Visualmente, la película es impecable. La escenografía, el vestuario, la atmósfera cargada de penumbra están cuidadosamente diseñados. Pero esa belleza formal funciona a veces como velo estético que suaviza el contenido. Shelley escribió un texto roto, crudo, despojado de consuelo. Del Toro entrega una obra pulida, que busca conmover sin incomodar demasiado. En su afán por humanizar al monstruo, termina casi beatificándolo. En su deseo de hacer justicia al rechazo, anula el poder corrosivo del resentimiento. En su necesidad de dotar de causas a cada acto, transforma el abismo moral en una cadena causal entendible. Y sin abismo, no hay tragedia.

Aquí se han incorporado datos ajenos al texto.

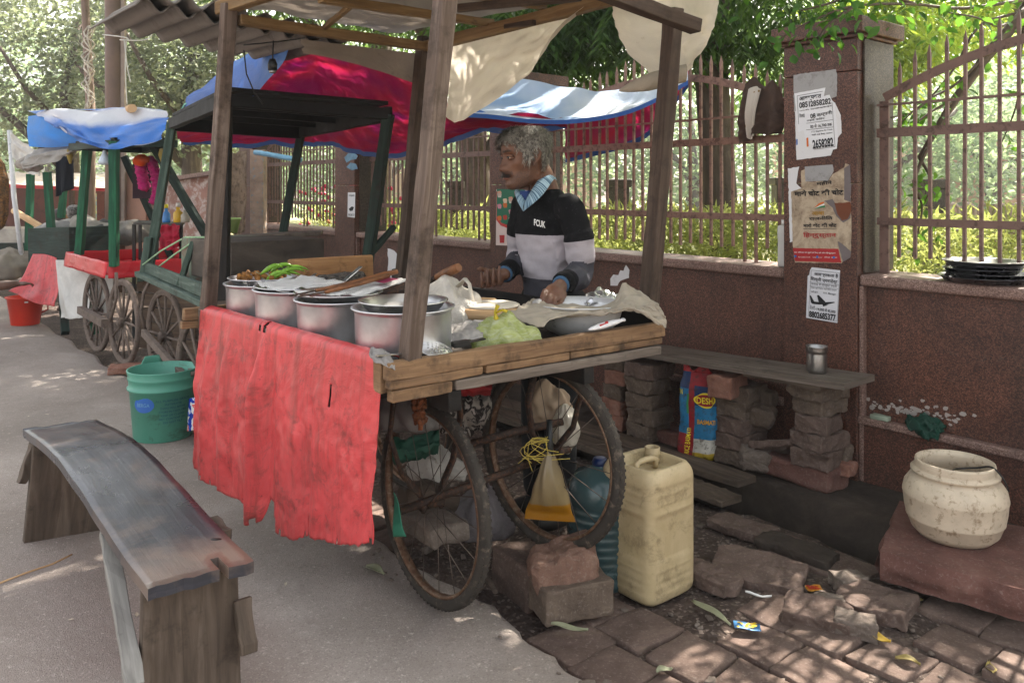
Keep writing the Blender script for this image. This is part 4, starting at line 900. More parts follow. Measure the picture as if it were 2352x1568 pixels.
tag(m.build('fried_snack', plain('fried_crust', '8a5c28', .7, var=.4, scale=40)), 'heap of golden fried snack pieces on the plate of the chilli pot', 'food', kind='stuff')
def chilli(k, p, ang, L):
    m = MB(); d = V(math.cos(ang), math.sin(ang), 0); n_ = d.cross(V(0, 0, 1)); pts = [p + d * (L * u) + V(0, 0, .035 * math.sin(u * 2.6)) + n_ * (.02 * math.sin(u * 3)) for u in [i / 8 for i in range(9)]]
    m.tube(pts, [.003, .007, .009, .009, .0085, .0075, .006, .004, .001], 8); o = m.build('green_chilli', GCH); m2 = MB(); m2.tube([pts[0], pts[0] - d * .02 + V(0, 0, .012)], .0018, 5); m2.build('stalk', LGRN, o); return o
GCH = plain('green_chilli_skin', '6f9a2c', .3, var=.2, scale=20, bump=0)
for k in range(6):
    o = chilli(k, pa + V(rnd.uniform(.0, .07), rnd.uniform(-.09, .03), .168 + .012 * (k % 3)), rnd.uniform(-.9, .8), rnd.uniform(.09, .13)); tag(o, 'green chilli in the small heap on the leftmost pot', 'chilli', 'heap of green chillies')
# newspaper
def sheet(name, label, cat, mat, q, amp=.01, n=18, th=.0012, f=6, extra=None, su=.3, sv=.2):
    q = [Vector(p) for p in q]; m = MB(); n_ = (q[1] - q[0]).cross(q[3] - q[0]).normalized()
    m.grid(lambda u, v: q[0].lerp(q[1], u).lerp(q[3].lerp(q[2], u), v) + n_ * (amp * nz((u * f, v * f, q[0].x * 9)) + amp * .5 * nz((u * f * 2.3, v * f * 2.3, 7))) + (extra(u, v) if extra else V(0, 0, 0)), n, n, su, sv)
    return tag(m.build(name, mat, solid=th), label, cat), q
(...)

Frankenstein, en su versión original, no ofrece soluciones. Su fuerza reside en el desgarramiento, en la imposibilidad de cerrar las heridas. La película de Del Toro, en cambio, ofrece una salida: el perdón, el reconocimiento, la posibilidad de reconciliación. Es un mensaje necesario, incluso noble, pero en este contexto le resta densidad al mito. Porque lo que hacía a la criatura de Shelley inolvidable no era solo su dolor, sino también su lucidez. Sabía que era capaz de amar, pero también sabía que ese amor le sería negado. Sabía que su creador podía redimirse, pero no lo haría. Esa consciencia desesperada, esa inteligencia impotente, es lo que convertía al monstruo en algo más que un villano o una víctima: lo convertía en tragedia pura.
En definitiva, la película de 2025 es una lectura posible, artísticamente válida, y por momentos intensa, pero toma solo una parte del espíritu de Shelley. La razón, la belleza formal, la empatía hacia el diferente están presentes. Pero la tragedia, la ambigüedad moral, la pregunta sin respuesta sobre la naturaleza del mal, quedan diluidas en favor de una narrativa más cerrada, más emocionalmente satisfactoria. Y eso, que puede ser virtud en otros relatos, en este resulta una pérdida. Porque Frankenstein no era una historia para sentir alivio. Era una historia para no dormir en paz.